Под его электризующим влиянием члены Революционного комитета отказались слушать Переверзева. Воры, налётчики, громилы и убийцы – наши братья, они – анархисты в душе, и преступления их – стихийно-революционный ответ на несправедливость буржуазного общества. Как же можно выдать их антинародному правительству?
Своё мнение Железняков подкрепил весомыми аргументами: гранатами. Несколько штук кинул в сторону преображенцев и казаков. Гранаты не причинили никому вреда. Но солдаты, до этого настроенные мирно, рассвирепели. Рванулись вперёд и открыли беспорядочную стрельбу. В три минуты дача была взята штурмом. Не обошлось без жертв: шальная пуля стукнула в голову активиста Петроградской федерации анархо-коммунистов Аснина и тот на месте скончался. Остальные пятьдесят девять человек, находившиеся на даче, сдались.
Победа Временного правительства и эсеро-меньшевистского большинства съезда Советов была эфемерной. Весть о событиях на Полюстровской набережной взбудоражила многочисленных сторонников анархии. Несколько тысяч кронштадтских матросов собралось было идти на Петроград, вызволять «братву» и бить министров-«капиталистов». Рабочие заводов Выборгской стороны устроили прямо на даче Дурново над свежим трупом Аснина нечто вроде гражданской панихиды.
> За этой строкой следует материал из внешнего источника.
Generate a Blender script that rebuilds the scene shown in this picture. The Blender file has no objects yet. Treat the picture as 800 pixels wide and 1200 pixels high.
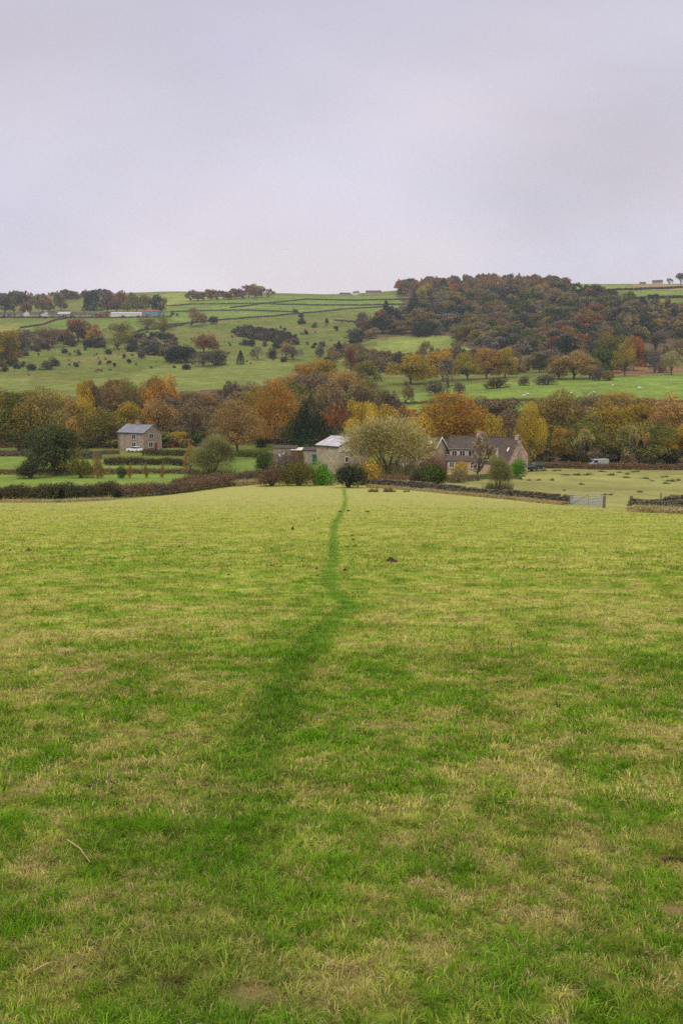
import bpy, math, random
import numpy as np
PI = math.pi
rng = np.random.default_rng(7)
random.seed(11)
C = bpy.context.scene.collection
sc = bpy.context.scene

# ------------------------------------------------------------------ camera maths
F = 1200 * 35 / 36.0
CZ = 1.6
PITCH = math.atan(150 / F)
cp, sp = math.cos(PITCH), math.sin(PITCH)

def ray(px, py):
    u = (np.asarray(px, float) - 400) / F
    v = -(np.asarray(py, float) - 600) / F
    y = cp + v * sp
    z = -sp + v * cp
    return u / y, z / y           # dx/dy, dz/dy

# ------------------------------------------------------------------ noise
def _h(ix, iy, s):
    n = (ix.astype(np.int64) * 374761393 + iy.astype(np.int64) * 668265263 + s * 982451653) & 0xFFFFFFFF
    n = ((n ^ (n >> 13)) * 1274126177) & 0xFFFFFFFF
    return ((n ^ (n >> 16)) & 0xFFFFFF) / float(0xFFFFFF)

def vn(x, y, s=0):
    x = np.asarray(x, float); y = np.asarray(y, float)
    ix = np.floor(x); iy = np.floor(y)
    fx = x - ix; fy = y - iy
    fx = fx * fx * (3 - 2 * fx); fy = fy * fy * (3 - 2 * fy)
    a = _h(ix, iy, s); b = _h(ix + 1, iy, s); c = _h(ix, iy + 1, s); d = _h(ix + 1, iy + 1, s)
    return (a * (1 - fx) + b * fx) * (1 - fy) + (c * (1 - fx) + d * fx) * fy

def fbm(x, y, s=0, o=4):
    t = 0; a = .5; n = 0
    for i in range(o):
        t = t + a * vn(x * 2 ** i + 17.3 * i, y * 2 ** i - 9.1 * i, s + i); n += a; a *= .55
    return t / n

def sstep(a, b, x):
    t = np.clip((x - a) / (b - a), 0, 1)
    return t * t * (3 - 2 * t)

# ------------------------------------------------------------------ terrain heights
TD = [50, 75, 100, 120, 150, 200, 250, 300, 400, 500, 600, 700, 850, 1000, 1150, 1300, 1500, 1700, 2200, 3000]
TR = {
 -150: [604, 594, 589, 586, 566, 547, 534, 524, 492, 468, 448, 430, 405, 387, 376, 366, 353, 346, 352, 360],
 0:    [604, 594, 589, 586, 566, 547, 534, 524, 492, 468, 448, 430, 405, 387, 376, 366, 353, 347, 354, 360],
 200:  [604, 593, 586, 580, 563, 547, 534, 522, 492, 468, 448, 430, 407, 390, 376, 364, 350, 340, 349, 360],
 400:  [604, 592, 583, 576, 562, 552, 537, 515, 484, 463, 446, 430, 408, 390, 374, 361, 349, 345, 355, 360],
 500:  [604, 593, 585, 578, 565, 553, 540, 515, 483, 461, 445, 430, 406, 386, 367, 350, 336, 338, 350, 360],
 600:  [604, 595, 589, 582, 567, 553, 541, 515, 478, 450, 440, 427, 402, 380, 358, 340, 330, 333, 345, 360],
 700:  [605, 598, 595, 588, 572, 554, 542, 514, 476, 447, 436, 422, 398, 374, 352, 338, 333, 334, 345, 360],
 800:  [606, 600, 598, 592, 576, 556, 543, 514, 476, 447, 436, 422, 398, 374, 352, 338, 332, 333, 345, 360],
 950:  [607, 601, 599, 593, 576, 556, 543, 514, 476, 447, 436, 422, 398, 374, 352, 338, 332, 333, 345, 360],
}
_cols = sorted(TR)
_zt = np.array([[CZ + float(ray(px, r)[1]) * d for r, d in zip(TR[px], TD)] for px in _cols])
LD = np.linspace(math.log(40), math.log(3000), 400)
UU = np.linspace(-.5, .5, 121)
_zr = np.array([np.interp(np.exp(LD), [0] + TD, [0.0] + list(row)) for row in _zt])
_uc = np.array([(px - 400) / F for px in _cols])
ZG = np.array([np.interp(UU, _uc, _zr[:, j]) for j in range(len(LD))])
def _blur(a, ax, n):
    for _ in range(n):
        p = np.concatenate([a.take([0], ax), a, a.take([-1], ax)], ax)
        L = a.shape[ax]
        a = .25 * p.take(range(0, L), ax) + .5 * p.take(range(1, L + 1), ax) + .25 * p.take(range(2, L + 2), ax)
    return a
ZG = _blur(_blur(ZG, 0, 14), 1, 30)

def H(x, y):
    x = np.asarray(x, float); y = np.asarray(y, float)
    yy = np.maximum(y, 1.0)
    u = np.clip(x / yy, -.5, .5)
    ld = np.clip(np.log(yy), LD[0], LD[-1])
    fi = (ld - LD[0]) / (LD[1] - LD[0]); i = np.clip(fi.astype(int), 0, len(LD) - 2); fi = fi - i
    fj = (u - UU[0]) / (UU[1] - UU[0]); j = np.clip(fj.astype(int), 0, len(UU) - 2); fj = fj - j
    zf = (ZG[i, j] * (1 - fi) + ZG[i + 1, j] * fi) * (1 - fj) + (ZG[i, j + 1] * (1 - fi) + ZG[i + 1, j + 1] * fi) * fj
    zn = -.1 * y
    t = sstep(45, 75, y)
    z = zn * (1 - t) + zf * t
    amp = 1 - sstep(60, 110, y)
    z = z + .10 * (fbm(x / 7., y / 7., 3, 2) - .5) * sstep(2, 12, np.abs(y)) * (.4 + .6 * amp) + .035 * (fbm(x / .7, y / .7, 5, 3) - .5) * amp
    z = z + 2.5 * (fbm(x / 90., y / 90., 11, 3) - .5) * sstep(450, 700, y)
    return z

_DS = np.exp(np.linspace(math.log(1.5), math.log(2900), 3000))
def hit(px, py):
    a, b = ray(px, py)
    dz = CZ + b * _DS - H(a * _DS, _DS)
    k = np.argmax(dz < 0)
    if k == 0:
        k = int(np.argmin(np.where((_DS > 900) & (_DS < 1650), (CZ + b * _DS - H(a * _DS, _DS)) / _DS, 1e9)))
        return float(a * _DS[k]), float(_DS[k])
    t = dz[k - 1] / (dz[k - 1] - dz[k]) if dz[k] < 0 else 1
    d = _DS[k - 1] + t * (_DS[k] - _DS[k - 1])
    return float(a * d), float(d)
def Hs(x, y): return float(H(np.array([x]), np.array([y]))[0])
def at(px, D, py=450):
    a, _ = ray(px, py); return float(a) * D, D
def path_of(pts): return np.array([hit(*p) for p in pts])
def inpoly(x, y, P):
    c = np.zeros(np.shape(x), bool); n = len(P)
    for i in range(n):
        x1, y1 = P[i]; x2, y2 = P[(i + 1) % n]
        if y1 == y2: continue
        m = (y1 > y) != (y2 > y)
        c ^= m & (x < (x2 - x1) * (y - y1) / (y2 - y1) + x1)
    return c
def dist_poly(x, y, P, W=None):
    best = np.full(np.shape(x), 1e9); ww = np.zeros(np.shape(x))
    for i in range(len(P) - 1):
        ax, ay = P[i]; bx, by = P[i + 1]
        dx, dy = bx - ax, by - ay; L = dx * dx + dy * dy + 1e-9
        t = np.clip(((x - ax) * dx + (y - ay) * dy) / L, 0, 1)
        d = np.hypot(x - ax - t * dx, y - ay - t * dy)
        if W is not None: ww = np.where(d < best, W[i] * (1 - t) + W[i + 1] * t, ww)
        best = np.minimum(best, d)
    return (best, ww) if W is not None else best

# ------------------------------------------------------------------ mesh + object helpers
def mesh_tri(name, V, T, tint=None, mat=None, smooth=False):
    V = np.asarray(V, np.float32); T = np.asarray(T, np.int32)
    me = bpy.data.meshes.new(name)
    me.vertices.add(len(V)); me.vertices.foreach_set('co', V.ravel())
    k = T.shape[1]
    me.loops.add(T.size); me.loops.foreach_set('vertex_index', T.ravel())
    me.polygons.add(len(T)); me.polygons.foreach_set('loop_start', np.arange(0, T.size, k, dtype=np.int32))
    if smooth: me.polygons.foreach_set('use_smooth', np.ones(len(T), bool))
    me.update(calc_edges=True)
    if tint is not None:
        a = me.color_attributes.new('tint', 'FLOAT_COLOR', 'POINT')
        t = np.ones((len(V), 4), np.float32); t[:, :3] = tint
        a.data.foreach_set('color', t.ravel())
    if mat: me.materials.append(mat)
    return me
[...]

Оттуда брожение стало распространяться по заводам и частям гарнизона. Особенно взволновался 1-й пулемётный полк, казармы которого располагались на углу Сампсониевского проспекта и Флюгова переулка (ныне Кантемировская улица). Но к вечеру всё как-то само собой успокоилось. Возможно, потому, что после изнуряющей дневной жары всем захотелось отдохнуть в относительной прохладе.
Арестованные анархисты по большей части были вскоре отпущены. Через две недели в Петрограде разыгралась новая драма: июльский кризис, попытка свержения Временного правительства. Роль заводил играли анархистские лидеры, но Железнякова среди них не было: оставленный под арестом за свои гранаты, он ждал суда. Удержавшееся у власти Временное правительство пыталось показать теперь свою суровость. Суд вынес блестящеглазому матросу громоподобный приговор: четырнадцать лет каторжных работ.
6 сентября имя Железнякова вновь замелькало на полосах газет, зазвучало на митингах.
Он бежал из Крестов.
V
Видение кровавой свободы
Анатолий Железняков явился на свет, когда Мамонт Дальский уже был столичной знаменитостью. Правда, мы не знаем, слыхали ли в семье Железняковых имя первого красавца Александринской сцены. Может быть, и слыхали. Семейство это было вполне обыкновенное, приличное и не без образованности. Отец, Григорий Егорович, православного исповедания, служащий, из отставных унтеров, приписан после военной службы к мещанам московской Басманной слободы, но жительство имел в подмосковной деревне Федоскино. Там 20 апреля 1895 года родилось у него и у его любимой жены Марии Павловны третье дитя: сын Анатолий.